Valvoline also entered into a Transition Services Agreement (“TSA”) and Reverse Transition Services Agreement (“RTSA”) as well as certain other arrangements in connection with the separation from Ashland, which provide for certain continued corporate support services provided by Valvoline and Ashland to one another following the IPO. In connection with the IPO, Valvoline began to set up its own corporate functions, and pursuant to the TSA, Ashland provided various corporate support services for Valvoline, including certain accounting, human resources, information technology, office and building, risk, security, tax and treasury services. Pursuant to the RTSA, Valvoline provided Ashland with various corporate support services, including certain human resources, information technology, office and building, security and tax services, as well as certain regulatory compliance services required during the period in which Valvoline remained a majority-owned subsidiary of Ashland. In general, these agreements began following the completion of the IPO and cover a period not expected to exceed 24 months. The charges associated with these services were not material during the years ended September 30, 2018, 2017 and 2016, and the costs are consistent with expenses that Ashland had historically allocated or Valvoline incurred with respect to such services, plus a mark-up of five percent.

Corporate allocations

Prior to the completion of the IPO in fiscal 2016, Valvoline utilized centralized functions of Ashland to support its operations, and in return, Ashland allocated certain of its expenses to Valvoline. Such expenses represent costs related, but not limited to, treasury, legal, accounting, insurance, information technology, payroll administration, human resources, incentive plans and other services. These costs, together with an allocation of Ashland overhead costs, were $79 million for the year ended September 30, 2016 and were included within Selling, general and administrative expenses in the Consolidated Statements of Comprehensive Income. Where it was possible to specifically attribute such expenses to activities of Valvoline, amounts were charged or credited directly to Valvoline without allocation or apportionment. Allocation of all other such expenses was based on a reasonable reflection of the utilization of service provided or benefits received by Valvoline during the periods presented on a consistent basis, such as headcount, square footage, tangible assets or sales. Valvoline’s management considers the methods used in allocating expenses to be reasonable estimates. Upon completion of the IPO, Valvoline assumed responsibility for the costs of these functions as noted above.

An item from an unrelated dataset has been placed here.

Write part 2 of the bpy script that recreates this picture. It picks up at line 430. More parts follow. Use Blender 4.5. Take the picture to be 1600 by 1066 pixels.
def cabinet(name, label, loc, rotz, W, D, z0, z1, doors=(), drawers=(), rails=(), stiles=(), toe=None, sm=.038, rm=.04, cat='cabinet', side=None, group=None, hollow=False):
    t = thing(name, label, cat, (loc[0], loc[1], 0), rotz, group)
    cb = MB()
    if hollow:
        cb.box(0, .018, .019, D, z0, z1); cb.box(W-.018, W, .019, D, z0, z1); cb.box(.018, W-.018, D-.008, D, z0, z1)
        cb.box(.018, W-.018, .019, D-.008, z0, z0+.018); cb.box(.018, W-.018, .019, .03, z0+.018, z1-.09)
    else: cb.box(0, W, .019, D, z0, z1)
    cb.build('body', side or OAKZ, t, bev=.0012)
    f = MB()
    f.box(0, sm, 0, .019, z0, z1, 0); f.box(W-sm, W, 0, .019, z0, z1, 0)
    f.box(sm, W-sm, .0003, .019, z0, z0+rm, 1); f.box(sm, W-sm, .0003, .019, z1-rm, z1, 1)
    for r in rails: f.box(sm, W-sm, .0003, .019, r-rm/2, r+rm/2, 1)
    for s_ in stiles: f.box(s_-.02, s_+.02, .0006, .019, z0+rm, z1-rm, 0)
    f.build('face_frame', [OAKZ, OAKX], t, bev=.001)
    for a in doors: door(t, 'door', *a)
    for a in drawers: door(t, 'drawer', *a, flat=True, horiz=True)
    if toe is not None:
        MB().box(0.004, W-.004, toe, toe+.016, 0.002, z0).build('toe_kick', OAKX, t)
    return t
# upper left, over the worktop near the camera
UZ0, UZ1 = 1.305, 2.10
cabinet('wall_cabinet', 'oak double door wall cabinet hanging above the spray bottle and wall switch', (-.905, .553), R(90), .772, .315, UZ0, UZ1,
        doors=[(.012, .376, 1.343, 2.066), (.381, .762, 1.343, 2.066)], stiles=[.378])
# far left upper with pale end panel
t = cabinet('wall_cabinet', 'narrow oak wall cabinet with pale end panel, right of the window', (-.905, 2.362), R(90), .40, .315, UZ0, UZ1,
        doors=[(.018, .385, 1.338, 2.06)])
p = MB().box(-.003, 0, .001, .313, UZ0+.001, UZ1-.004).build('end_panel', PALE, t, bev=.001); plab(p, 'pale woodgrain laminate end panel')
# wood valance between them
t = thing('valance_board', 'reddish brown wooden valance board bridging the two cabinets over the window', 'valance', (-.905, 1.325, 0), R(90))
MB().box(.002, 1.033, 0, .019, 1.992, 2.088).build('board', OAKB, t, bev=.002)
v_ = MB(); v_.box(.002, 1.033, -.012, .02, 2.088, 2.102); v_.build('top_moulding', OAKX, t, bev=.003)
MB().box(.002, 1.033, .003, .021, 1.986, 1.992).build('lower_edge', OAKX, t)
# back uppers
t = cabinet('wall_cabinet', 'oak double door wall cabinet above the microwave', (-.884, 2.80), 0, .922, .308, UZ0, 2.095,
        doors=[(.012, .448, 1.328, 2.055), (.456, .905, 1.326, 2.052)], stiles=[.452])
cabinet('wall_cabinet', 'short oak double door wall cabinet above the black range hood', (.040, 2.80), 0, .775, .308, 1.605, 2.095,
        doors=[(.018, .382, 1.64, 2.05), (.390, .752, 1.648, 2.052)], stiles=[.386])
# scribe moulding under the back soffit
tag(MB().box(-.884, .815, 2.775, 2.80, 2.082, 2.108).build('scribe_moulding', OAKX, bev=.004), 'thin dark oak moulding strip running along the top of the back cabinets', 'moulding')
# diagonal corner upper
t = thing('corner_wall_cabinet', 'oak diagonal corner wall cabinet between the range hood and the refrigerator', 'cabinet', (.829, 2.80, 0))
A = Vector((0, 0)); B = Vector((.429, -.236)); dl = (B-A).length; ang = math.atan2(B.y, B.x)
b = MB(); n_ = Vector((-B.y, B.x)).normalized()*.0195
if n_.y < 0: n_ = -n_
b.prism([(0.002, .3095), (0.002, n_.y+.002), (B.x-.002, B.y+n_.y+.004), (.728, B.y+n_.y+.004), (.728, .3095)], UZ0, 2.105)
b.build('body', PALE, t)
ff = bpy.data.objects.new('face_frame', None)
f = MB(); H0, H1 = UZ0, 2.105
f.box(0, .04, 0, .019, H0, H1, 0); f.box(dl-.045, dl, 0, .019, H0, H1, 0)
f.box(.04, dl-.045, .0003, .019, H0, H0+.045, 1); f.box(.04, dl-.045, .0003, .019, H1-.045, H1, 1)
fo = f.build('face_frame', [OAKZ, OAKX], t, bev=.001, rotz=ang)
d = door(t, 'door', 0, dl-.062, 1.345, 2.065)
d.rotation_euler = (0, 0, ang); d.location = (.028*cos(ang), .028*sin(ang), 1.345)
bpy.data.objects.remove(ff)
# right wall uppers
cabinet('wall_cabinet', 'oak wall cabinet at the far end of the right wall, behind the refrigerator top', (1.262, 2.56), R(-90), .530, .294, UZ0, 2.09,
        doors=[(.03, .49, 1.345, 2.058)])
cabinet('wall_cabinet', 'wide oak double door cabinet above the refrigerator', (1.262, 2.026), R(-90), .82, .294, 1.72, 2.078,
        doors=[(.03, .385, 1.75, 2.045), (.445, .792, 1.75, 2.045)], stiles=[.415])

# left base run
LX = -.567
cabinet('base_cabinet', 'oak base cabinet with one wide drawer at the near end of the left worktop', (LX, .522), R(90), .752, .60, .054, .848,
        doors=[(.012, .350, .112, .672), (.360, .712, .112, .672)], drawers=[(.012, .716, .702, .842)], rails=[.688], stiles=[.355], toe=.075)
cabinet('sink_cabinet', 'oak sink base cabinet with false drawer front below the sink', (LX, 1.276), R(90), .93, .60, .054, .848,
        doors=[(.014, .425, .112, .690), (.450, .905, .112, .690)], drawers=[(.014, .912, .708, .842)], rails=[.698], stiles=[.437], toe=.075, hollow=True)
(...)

The following table summarizes the centralized and administrative support costs that were allocated to Valvoline from Ashland for the year ended September 30, 2016:
(In millions)
 
Information technology
$
20

Financial and accounting
12

Building services
11

Legal and environmental
6

Human resources
5

Shared services
2

Stock-based compensation
11

Other general and administrative
12

Total
$
79



Cash management and treasury

For periods prior to the IPO in fiscal 2016, Valvoline participated in Ashland’s centralized treasury and cash management processes. Accordingly, the cash and cash equivalents were held by Ashland at the corporate level and were not attributed to Valvoline. Transactions in periods prior to the IPO were considered to be effectively settled for cash at the time the transactions were recorded. These transactions and net cash transfers to and from Ashland’s centralized cash management system are reflected as a component of Ashland’s net investment on the Consolidated Statement of Stockholders’ Deficit and as a financing activity within the accompanying Consolidated Statements of Cash Flows. In the Consolidated Statement of Stockholders’ Deficit, Ashland’s net investment represents the cumulative net investment by Ashland in Valvoline through the IPO, including net cash transfers to and from Ashland through the Distribution.

All significant transactions between Valvoline and Ashland have been included in the consolidated financial statements. In the periods preceding the IPO and Distribution, Valvoline also participated in certain of Ashland’s treasury activities related to accounts receivable factoring. Refer to Note 6 for additional information.